Mr. Google Goes to Washington


A year ago, Sergey Brin made a visit to Washington. The co-founder of Google was greeted with snickers in many quarters of this town.

His attire — jeans, a black T-shirt and silver mesh sneakers –- earned more comments than his opinions, which weren’t really known since most lawmakers refused to meet with him.


This week, Google came swaggering back into town, all dressed up and ready to impress and influence, with a beefed-up policy and lobbying team and public policy blog in tow
(beta, no doubt).


“We’re seeking to do public policy advocacy in a Googley way,” Andrew McLaughlin, Google’s director of public policy and government affairs, explained in the first official post. “We want our users to be part of the effort, to know what we’re saying and why, and to help us refine and improve our policy positions and advocacy strategies.”


McLaughlin then stopped just short of a “do no evil” vision for the blog.


“We hope this blog will serve as a resource for policymakers around the world…who are trying to enact sound government policies to foster free expression, promote economic growth, expand access to information, enable innovation and protect consumers.”


In the extremely small, limited world of corporate technology policy blogs, Google is a welcome presence and has joined Cisco and Verizon on the frontier.

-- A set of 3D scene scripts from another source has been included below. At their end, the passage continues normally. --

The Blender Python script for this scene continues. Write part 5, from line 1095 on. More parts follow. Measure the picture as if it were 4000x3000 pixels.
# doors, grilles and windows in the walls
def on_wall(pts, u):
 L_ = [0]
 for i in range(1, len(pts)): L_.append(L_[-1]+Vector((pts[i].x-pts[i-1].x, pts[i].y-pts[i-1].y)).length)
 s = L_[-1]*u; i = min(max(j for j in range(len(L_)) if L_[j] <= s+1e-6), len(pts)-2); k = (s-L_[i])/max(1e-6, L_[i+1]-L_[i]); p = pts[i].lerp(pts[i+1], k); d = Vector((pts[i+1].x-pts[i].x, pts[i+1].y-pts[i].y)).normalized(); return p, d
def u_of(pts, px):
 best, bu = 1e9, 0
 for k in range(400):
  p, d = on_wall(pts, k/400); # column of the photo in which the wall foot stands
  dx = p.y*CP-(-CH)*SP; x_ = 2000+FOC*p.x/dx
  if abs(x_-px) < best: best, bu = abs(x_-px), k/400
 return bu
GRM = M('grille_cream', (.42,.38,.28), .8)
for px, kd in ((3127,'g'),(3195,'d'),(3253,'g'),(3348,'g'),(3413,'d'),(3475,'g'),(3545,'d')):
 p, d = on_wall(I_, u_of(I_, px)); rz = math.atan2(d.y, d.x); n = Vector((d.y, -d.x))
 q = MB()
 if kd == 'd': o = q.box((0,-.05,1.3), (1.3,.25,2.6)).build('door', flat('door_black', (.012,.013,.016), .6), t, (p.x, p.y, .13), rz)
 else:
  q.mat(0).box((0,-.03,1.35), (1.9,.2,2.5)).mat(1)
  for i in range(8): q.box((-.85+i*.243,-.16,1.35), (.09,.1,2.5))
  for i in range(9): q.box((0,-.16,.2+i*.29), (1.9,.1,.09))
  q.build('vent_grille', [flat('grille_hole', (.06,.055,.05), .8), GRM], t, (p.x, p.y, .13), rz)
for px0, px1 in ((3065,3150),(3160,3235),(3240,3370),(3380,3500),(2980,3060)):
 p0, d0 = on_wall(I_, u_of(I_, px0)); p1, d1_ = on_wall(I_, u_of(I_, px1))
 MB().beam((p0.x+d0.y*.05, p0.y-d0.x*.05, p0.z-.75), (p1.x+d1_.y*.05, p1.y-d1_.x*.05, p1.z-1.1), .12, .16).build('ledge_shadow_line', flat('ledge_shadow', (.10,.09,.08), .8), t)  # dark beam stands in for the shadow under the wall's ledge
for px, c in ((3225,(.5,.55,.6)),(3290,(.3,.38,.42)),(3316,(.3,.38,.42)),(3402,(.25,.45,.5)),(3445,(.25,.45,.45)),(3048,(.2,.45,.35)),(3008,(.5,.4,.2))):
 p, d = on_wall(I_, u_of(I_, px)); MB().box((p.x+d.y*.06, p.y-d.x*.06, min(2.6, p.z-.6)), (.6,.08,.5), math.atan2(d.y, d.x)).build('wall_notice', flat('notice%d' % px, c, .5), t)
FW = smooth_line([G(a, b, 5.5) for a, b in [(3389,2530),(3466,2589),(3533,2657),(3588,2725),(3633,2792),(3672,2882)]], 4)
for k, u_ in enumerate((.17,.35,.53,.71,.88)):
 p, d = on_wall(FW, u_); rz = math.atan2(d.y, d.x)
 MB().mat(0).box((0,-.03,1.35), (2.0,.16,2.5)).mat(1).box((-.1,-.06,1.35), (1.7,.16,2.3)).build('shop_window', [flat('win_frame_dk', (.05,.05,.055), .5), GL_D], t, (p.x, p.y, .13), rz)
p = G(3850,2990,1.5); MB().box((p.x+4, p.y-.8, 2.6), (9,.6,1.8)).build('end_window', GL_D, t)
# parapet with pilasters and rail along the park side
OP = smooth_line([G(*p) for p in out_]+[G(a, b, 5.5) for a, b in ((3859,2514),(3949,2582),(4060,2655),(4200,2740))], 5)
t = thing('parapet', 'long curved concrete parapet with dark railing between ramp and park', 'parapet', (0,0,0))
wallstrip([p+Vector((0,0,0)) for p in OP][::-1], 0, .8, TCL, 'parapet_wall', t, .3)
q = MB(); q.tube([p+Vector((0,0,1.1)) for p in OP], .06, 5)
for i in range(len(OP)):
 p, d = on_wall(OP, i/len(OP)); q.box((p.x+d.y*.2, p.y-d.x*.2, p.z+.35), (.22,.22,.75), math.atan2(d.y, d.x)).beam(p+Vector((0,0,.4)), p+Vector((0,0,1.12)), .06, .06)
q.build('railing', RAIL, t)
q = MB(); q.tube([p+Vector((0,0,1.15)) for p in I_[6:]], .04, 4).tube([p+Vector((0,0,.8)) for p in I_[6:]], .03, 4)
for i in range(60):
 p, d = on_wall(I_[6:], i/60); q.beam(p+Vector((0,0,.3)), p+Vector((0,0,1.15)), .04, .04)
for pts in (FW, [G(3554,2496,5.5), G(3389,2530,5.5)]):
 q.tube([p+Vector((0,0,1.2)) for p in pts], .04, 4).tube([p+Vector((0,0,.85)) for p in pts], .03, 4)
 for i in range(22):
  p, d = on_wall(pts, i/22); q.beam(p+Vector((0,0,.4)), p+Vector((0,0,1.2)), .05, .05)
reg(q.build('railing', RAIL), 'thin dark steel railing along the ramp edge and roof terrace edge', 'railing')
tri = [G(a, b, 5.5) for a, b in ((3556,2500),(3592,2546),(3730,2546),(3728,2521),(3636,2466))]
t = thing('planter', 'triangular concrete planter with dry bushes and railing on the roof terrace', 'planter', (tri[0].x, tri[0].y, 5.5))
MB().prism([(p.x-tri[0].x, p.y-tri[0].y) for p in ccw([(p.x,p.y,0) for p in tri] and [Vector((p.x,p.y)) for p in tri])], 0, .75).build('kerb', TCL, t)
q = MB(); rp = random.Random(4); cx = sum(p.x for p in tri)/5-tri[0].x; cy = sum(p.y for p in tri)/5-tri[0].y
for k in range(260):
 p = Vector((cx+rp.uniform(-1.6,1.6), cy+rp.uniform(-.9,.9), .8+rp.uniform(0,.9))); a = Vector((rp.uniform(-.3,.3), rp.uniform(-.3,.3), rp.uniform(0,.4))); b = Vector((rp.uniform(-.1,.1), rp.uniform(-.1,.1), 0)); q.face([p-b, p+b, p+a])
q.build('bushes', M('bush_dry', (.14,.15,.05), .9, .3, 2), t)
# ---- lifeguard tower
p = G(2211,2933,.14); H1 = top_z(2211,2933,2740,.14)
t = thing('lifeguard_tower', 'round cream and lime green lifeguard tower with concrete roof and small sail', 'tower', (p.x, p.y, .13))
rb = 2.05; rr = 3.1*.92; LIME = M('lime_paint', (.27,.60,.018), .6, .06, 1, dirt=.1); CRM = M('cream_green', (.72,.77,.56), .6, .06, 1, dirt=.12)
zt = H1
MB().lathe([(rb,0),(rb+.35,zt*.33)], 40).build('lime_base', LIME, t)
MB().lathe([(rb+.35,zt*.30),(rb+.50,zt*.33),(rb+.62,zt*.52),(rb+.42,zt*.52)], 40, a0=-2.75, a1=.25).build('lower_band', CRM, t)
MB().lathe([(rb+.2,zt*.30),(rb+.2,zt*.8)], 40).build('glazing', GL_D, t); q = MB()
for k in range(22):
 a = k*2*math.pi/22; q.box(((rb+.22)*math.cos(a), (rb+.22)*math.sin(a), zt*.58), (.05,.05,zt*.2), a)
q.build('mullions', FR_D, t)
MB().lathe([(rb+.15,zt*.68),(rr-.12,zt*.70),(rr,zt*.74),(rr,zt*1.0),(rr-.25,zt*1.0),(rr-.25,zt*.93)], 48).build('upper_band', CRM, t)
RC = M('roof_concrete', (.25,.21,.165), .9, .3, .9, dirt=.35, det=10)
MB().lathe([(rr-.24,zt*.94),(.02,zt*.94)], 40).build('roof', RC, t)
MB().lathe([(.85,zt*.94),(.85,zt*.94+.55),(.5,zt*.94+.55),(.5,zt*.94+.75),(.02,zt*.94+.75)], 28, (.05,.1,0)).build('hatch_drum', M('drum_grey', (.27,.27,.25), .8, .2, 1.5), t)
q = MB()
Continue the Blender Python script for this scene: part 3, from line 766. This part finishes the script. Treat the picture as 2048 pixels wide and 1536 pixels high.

Both powerhouses welcomed Google with some unconventional advice.


Verizon’s John Czwaracki warned the search engine giant it might want to re-think that “googley” thing, noting that in cricket a “googly” is a wicked, trick pitch. “So to prevent the tragically creative from accusing your Googley blog of also being ‘googly,’ I’d parse out that term carefully.”


John Earnhardt, who launched Cisco’s public policy blog two years, had this interesting twist:
aim low.


That’s good advice, unless you want to do things in a googley way: Google seems intent on shaking up how the Silicon Valley gets things done in Washington. It has doubled the number of its Washington staff to 12 and plans to move into new headquarters with a large meeting room to dispense its opinions on how things ought to be done.


Google is already using its public policy blog to show a wider diversity of opinion than its own corporate vision. It recently posted an hour-long video interview with New York Mayor Michael Bloomberg, the newly-Independent, maybe presidential candidate.


The Bloomberg interview followed trips to the Googleplex in Mountain View by declared presidential hopefuls John Edwards, Bill Richardson, John McCain and Hillary Clinton. Google Webcasts the interviews, then posts them on Google-owned YouTube and now on its own policy blog.


In addition to the Bloomberg post, the new Google blog this week has already discoursed on network neutrality, Google Earth and homeland security. In the same week, Cisco welcomed Google in one post and wrote about European spectrum in another. Verizon posted a fiber-to-the-home note, a cheery missive on its one millionth FiOS customer and touted its network neutrality filing with the Federal Communications Commission.


Google’s network neutrality post has already drawn 33 comments from readers.
The Bloomberg interview has 11 feedbacks while the Google Earth post is still looking for its first comments. Cisco had no feedback on its posts and Verizon had all of two. That’s the sort of traction that might make Google a different kind of Washington player.


Reader comments, of course, are not likely to much inform the Washington technology policy debate, but may well energize readers to call or write their lawmakers or – gasp — even vote.


The hard work, though, is still done the old fashioned way in Washington:
working the halls of Congress, pressing the flesh and throwing money around. Oh yeah, and twisting a few arms.
Google has hired some of the best pros from Dover to cover most of those bases.
In-house, Google has hired former Clinton administration advisor Robert Boorstin and Jamie Brown, who once lobbied for the Bush White House.


Outside heavyweights on the Google lobbying team include former Republican senators Dan Coats and Connie Mack and Anthony Podesta, a longtime Democratic operative. More support comes from some of the savviest PR folks in town.


Clearly, Google is ready to play but the open question is whether all that money, all those lobbyists and a googley spin will amount to influence or merely nice press notices. If nothing else, though, Google’s new presence on Capitol Hill will probably get Sergey Brin more face time with lawmakers, no matter what he’s wearing.